On peut ne retenir des résultats de mardi que les victoires d’Hillary Clinton et Donald Trump, qui semblent s’imposer dans la course à l’investiture. Mais on peut aussi voir dans les résultats une profonde, mais aussi salutaire, volonté de changement des électeurs qui bousculent l’ordre établi.

Nouvel uppercut pour les élites politiques
Côté démocrate, alors que lors des premières élections, malgré trois victoires, Hillary Clinton était présentée comme en grande difficulté,
son succès dans sept Etats contre quatre pour son adversaire, en fait la grande vainqueur. Pourtant, son adversaire n’est pas défait et il continue la lutte,
un résultat étonnant tant il semble loin du centre politique du pays, à moins justement qu’il n’ait contribué à le déplacer. Car son programme (
mise en place d’un taux d’imposition sur le revenu maximal de 67% - comparable à celui des années 1970-, universités gratuites et déprivatisation de la Sécurité Sociale) le place à gauche de
la politique que mène la gauche pseudo radicale de Syriza en Grèce. On peut y voir le signe d’un grand basculement idéologique de la jeunesse aux Etats-Unis,
où Bernie Sanders triomphe.
Côté républicain,
la panique semble s’emparer des dirigeants du parti, qui ne savent plus à qui se donner pour faire barrage à Donald Trump, qui gagne lui aussi 7 Etats, contre deux à Ted Cruz et 1 à Marco Rubio. Ce faisant, les électeurs des primaires envoient un véritable message de révolte contre leurs dirigeants puisque
Ted Cruz n’est pas plus tendre que Donald Trump à leur égard. Son succès est intéressant car
il tient un discours plus complexe qu’il n’y paraît. S’il est conservateur sur les questions de société, avec sa proposition de construire un mur entre les Etats-Unis et le Mexique, en revanche, sur l’économie, il est presque centriste, tenant un discours plus équilibré que les autres républicains,
comme l’avait noté Paul Krugman, qui l’avait jugé plus raisonnable et progressiste.

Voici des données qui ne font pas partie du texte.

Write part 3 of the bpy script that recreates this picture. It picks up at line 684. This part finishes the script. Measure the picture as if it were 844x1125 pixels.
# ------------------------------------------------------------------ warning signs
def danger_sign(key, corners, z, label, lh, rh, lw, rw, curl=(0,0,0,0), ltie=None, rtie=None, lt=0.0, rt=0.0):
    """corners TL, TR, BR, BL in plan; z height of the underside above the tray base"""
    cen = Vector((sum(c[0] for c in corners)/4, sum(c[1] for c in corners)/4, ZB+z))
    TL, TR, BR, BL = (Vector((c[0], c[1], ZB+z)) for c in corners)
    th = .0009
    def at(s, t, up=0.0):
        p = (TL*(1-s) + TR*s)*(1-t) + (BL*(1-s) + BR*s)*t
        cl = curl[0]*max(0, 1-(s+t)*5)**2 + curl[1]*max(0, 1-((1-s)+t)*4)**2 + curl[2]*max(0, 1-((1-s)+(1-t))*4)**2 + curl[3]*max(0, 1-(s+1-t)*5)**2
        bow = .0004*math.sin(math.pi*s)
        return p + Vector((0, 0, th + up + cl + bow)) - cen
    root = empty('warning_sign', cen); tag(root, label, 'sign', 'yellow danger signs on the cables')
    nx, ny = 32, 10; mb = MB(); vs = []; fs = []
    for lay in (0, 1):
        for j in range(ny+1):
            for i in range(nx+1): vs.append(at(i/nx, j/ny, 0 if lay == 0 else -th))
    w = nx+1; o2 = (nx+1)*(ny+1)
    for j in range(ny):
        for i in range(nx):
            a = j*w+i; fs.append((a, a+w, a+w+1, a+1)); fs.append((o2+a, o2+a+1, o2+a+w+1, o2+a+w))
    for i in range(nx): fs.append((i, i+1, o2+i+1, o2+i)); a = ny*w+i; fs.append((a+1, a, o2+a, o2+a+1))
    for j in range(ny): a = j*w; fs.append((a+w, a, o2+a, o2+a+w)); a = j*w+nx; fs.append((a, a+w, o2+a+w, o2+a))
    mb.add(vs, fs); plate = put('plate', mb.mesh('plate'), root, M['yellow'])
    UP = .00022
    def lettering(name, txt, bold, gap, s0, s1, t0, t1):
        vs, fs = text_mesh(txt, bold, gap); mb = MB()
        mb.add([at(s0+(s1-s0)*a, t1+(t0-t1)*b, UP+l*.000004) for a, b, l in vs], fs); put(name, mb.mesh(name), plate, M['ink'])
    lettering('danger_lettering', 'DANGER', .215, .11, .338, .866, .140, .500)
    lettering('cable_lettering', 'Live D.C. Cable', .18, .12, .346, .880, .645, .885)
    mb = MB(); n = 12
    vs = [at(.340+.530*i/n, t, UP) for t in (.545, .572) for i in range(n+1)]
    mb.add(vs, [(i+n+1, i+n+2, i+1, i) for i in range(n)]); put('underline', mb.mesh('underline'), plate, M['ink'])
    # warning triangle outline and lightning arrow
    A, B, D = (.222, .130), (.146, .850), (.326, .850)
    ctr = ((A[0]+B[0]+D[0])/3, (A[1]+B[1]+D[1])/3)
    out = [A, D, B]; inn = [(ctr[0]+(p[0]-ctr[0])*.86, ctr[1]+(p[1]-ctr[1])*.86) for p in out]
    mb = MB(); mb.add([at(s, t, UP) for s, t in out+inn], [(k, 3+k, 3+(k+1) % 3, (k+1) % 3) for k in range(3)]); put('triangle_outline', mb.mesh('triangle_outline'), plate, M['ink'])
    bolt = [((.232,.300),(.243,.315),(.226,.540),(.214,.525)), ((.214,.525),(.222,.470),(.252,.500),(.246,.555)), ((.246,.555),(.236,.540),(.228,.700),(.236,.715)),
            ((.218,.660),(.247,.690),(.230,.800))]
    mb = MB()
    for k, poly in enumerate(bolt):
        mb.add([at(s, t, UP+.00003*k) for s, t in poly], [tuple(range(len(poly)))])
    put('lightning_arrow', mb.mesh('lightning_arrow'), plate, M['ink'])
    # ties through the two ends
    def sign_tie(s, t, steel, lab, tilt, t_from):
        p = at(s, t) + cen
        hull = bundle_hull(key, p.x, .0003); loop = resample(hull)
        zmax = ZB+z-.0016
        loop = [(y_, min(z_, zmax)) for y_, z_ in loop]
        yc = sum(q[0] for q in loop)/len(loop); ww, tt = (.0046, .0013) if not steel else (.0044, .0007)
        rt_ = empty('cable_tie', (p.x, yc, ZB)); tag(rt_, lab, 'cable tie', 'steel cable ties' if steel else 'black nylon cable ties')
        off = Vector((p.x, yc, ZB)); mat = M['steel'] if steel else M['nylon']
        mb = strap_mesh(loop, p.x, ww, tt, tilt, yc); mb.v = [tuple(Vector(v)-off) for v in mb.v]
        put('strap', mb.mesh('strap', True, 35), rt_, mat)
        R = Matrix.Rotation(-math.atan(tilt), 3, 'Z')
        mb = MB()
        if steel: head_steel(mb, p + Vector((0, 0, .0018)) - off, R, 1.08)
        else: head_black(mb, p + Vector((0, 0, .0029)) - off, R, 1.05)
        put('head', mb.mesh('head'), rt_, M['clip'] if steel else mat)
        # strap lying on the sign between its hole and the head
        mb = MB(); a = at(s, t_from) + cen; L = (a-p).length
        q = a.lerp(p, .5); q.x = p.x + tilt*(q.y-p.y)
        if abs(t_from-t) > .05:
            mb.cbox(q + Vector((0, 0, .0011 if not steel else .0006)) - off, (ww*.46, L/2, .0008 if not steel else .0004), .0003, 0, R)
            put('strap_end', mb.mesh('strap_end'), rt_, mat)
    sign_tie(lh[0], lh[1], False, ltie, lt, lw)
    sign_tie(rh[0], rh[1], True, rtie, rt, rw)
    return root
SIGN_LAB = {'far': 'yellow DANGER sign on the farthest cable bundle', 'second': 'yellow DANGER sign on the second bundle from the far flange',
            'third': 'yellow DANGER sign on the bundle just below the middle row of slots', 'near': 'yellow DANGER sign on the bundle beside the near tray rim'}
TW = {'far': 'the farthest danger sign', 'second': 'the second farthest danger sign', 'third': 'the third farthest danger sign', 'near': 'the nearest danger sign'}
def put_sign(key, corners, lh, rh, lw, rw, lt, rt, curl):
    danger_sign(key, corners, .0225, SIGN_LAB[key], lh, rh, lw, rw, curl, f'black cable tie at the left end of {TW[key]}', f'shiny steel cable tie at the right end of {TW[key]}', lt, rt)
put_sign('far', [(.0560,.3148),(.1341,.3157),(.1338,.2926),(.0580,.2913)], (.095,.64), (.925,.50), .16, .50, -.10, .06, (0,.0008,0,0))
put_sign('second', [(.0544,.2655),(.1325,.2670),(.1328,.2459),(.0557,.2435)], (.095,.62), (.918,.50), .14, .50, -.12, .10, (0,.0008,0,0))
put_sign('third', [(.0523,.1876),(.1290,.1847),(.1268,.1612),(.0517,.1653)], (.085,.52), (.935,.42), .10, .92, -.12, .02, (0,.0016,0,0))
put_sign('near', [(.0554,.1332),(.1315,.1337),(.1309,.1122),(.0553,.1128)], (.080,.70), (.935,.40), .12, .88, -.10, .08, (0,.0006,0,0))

Donald Trump tient également un discours très protectionniste,
dénonçant, à raison, les conséquences de l’ouverture aux produits venus de Chine, et proposant la mise en place de droits de douane à 45% ! Mardi, Il a aussi déclaré qu’il va «
créer des millions d’emplois ici en faisant en sorte par exemple qu’Apple fabrique ses IPhone en Amérique et pas en Chine », reprenant les raisonnements du
Brésil et de l’Argentine, qui ont souvent imposé aux multinationales d’y construire des usines pour y vendre, ou plus généralement,
de ce que fait une bonne partie de l’Asie. Ce faisant, outre le fait de gagner la primaire républicaine, il pourrait devenir un adversaire redoutable pour Hillary Clinton, même si sa popularité auprès des femmes, des dits hispaniques et des noirs représente un atout non négligeable.
Bien sûr, les outrances de Trump ne donnent envie qu’il s’installe à la Maison Blanche, mais finalement, face à une Hillary Clinton qui ne changerait pas grand chose (ses idées pour financer les études supérieures sont effarantes), on en viendrait presque à se dire qu’il est un choix plus raisonnable.